On May 21, the brick-red doors of the newly remodeled Art Center--originally a World War I torpedo plant--on Union Street just south of Cameron, are scheduled to open after extensive remodeling to house the studios, shops and galleries of 200 artists as well as the city's urban archaeology museum and research lab.

There will be much fanfare, but there will also be apprehension on the part of some of its neighbors who think the revamped center on the Potomac River waterfront may open the way to development that would ultimately destroy Old Town's historic character.

Developers and city officials agree that they are counting on the center--transformed from a worn and massive concrete hulk--to be much more than studio space for Martin and his colleagues and a repository for the city's artifacts.

The center, first crammed with art and artists in 1974, is seen as the centerpiece of a much-touted plan to transform a key section of the city's decaying waterfront into a commercial, retail and residential showcase. By June, the Torpedo Factory Office Building, just north of the art center, is expected to open, along with a 462-space parking garage across the street.

And over the next three years city planners envision the 65-year-old wall of dingy industrial buildings that have stood between the heart of Alexandria's commerical district and the river to give way to a complex of shops, office space, houses reflecting Victorian architecture and costing as much as $300,000, restaurants and a marina.

"It will put Alexandria on the map," proclaims George Collyer, the city's chief planner for the project. He says the entire Torpedo Factory complex, which its developers estimate will cost as much as $50 million (mostly in private money), will give tourists a new reason to come to Alexandria and spend their money.

"We won't be a Boston or a Baltimore," Collyer says, referring to the redeveloped waterfronts of those cities. "But we will be something else to see."

Critics of the plan, particularly those who live near the site, are skeptical.

"It's just going to be horrendous as far as parking is concerned," says Lonore Van Swearingen, who lives in a 190-year-old house two blocks from the art center. "What are they going to do with all those people?"

How the city expands its commerical corridors in Old Town while it tries to preserve the area's residential sections is an issue repeatedly raised by opponents of the complex.

But after more than 12 years of planning, it's a must-do project, says council member Donald C. Casey, who maintains that the city must find ways to broaden its tax base.

Some Old Town residents say they feel the ambiance of their quaint antique neighborhoods is being threatened by too much development, to much traffic and too many people.

A new art center should add 100,000 people to the half million who visited the old one last year before renovation, making it the city's greatest tourist attraction, the Alexandria Tourists Council estimates.

Since the inception of the city's waterfront redevelopment in the early '70s, the influential Old Town Civic Association has advocated a plan that calls for more open space at the river's edge instead of the massive commerical use of the factory buildings that line the waterfront.

Some Old Town residents say they are becoming increasingly alarmed at the degree to which their part of the city is coming to resemble traffic-clogged, congested Georgetown.
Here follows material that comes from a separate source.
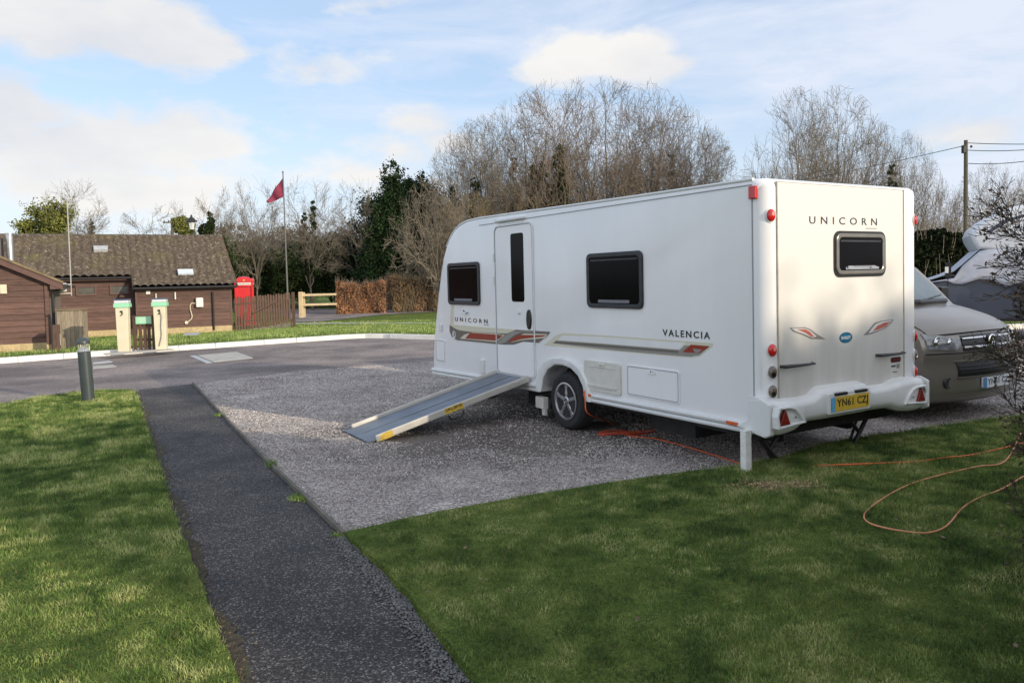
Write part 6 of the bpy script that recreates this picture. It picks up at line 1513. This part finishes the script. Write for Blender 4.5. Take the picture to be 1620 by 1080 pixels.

"Lower King Street is not quite M Street yet, but King with its shops and restaurants, brings a lot of people in Old Town," says Old Town Civic President William Lynch.

"The fears of Old Town becoming a Georgetown certainly aren't going to be allayed by the type of high-intensity development the Torpedo Factory represents."

Nevertheless, the council has endorsed the riverfront complex, which, through a series of complicated financial agreements with private investors under the umbrella of the project developer, the Alexandria Waterfront Restoration Group, is expected to cost the city about $12.5 million. Once anticipated state and other aid is taken into account, the City of Alexandria will be getting a massive waterfront development for a $5 million investment, according to Deputy City Manager Bradford Hammer.

Hammer says projections of the dollar benefits Alexandria would reap from the Torpedo Factory complex aren't available. But he said its financial impact on the city's economy will be far-reaching.

"It will be a sure plus for the metropolitan area," said Vice Mayor James P. Moran Jr. "It will be an on-going city fair."

But there are national critics of the kind of massive redevelopment Alexandria is planning. "It's really a question of building in safeguards," says Frank Gilbert, assistant general counsel for the National Trust for Historic Preservation, who cautions that unless handled carefully, commerical projects in historic districts can spell disaster. "I think it is important to recognize that developers come in with very ambitious plans. The residents have a right to ask searching questions of the city and potential developers and storeowners as to how they are going to conduct business."

He said there weren't enough questions asked in the cases of the Atlanta Underground and Gaslight Square in St. Louis. Both, he said, overly commericialized historic areas and contributed to deterioration of the areas.

That view, however, is not held by Alexandria officials. "I am optimistic," says chief project planner Collyer. "I think there will be a lot of pressure on the city to move" once the art center is open to visitors. "They are going to want to know what's coming next."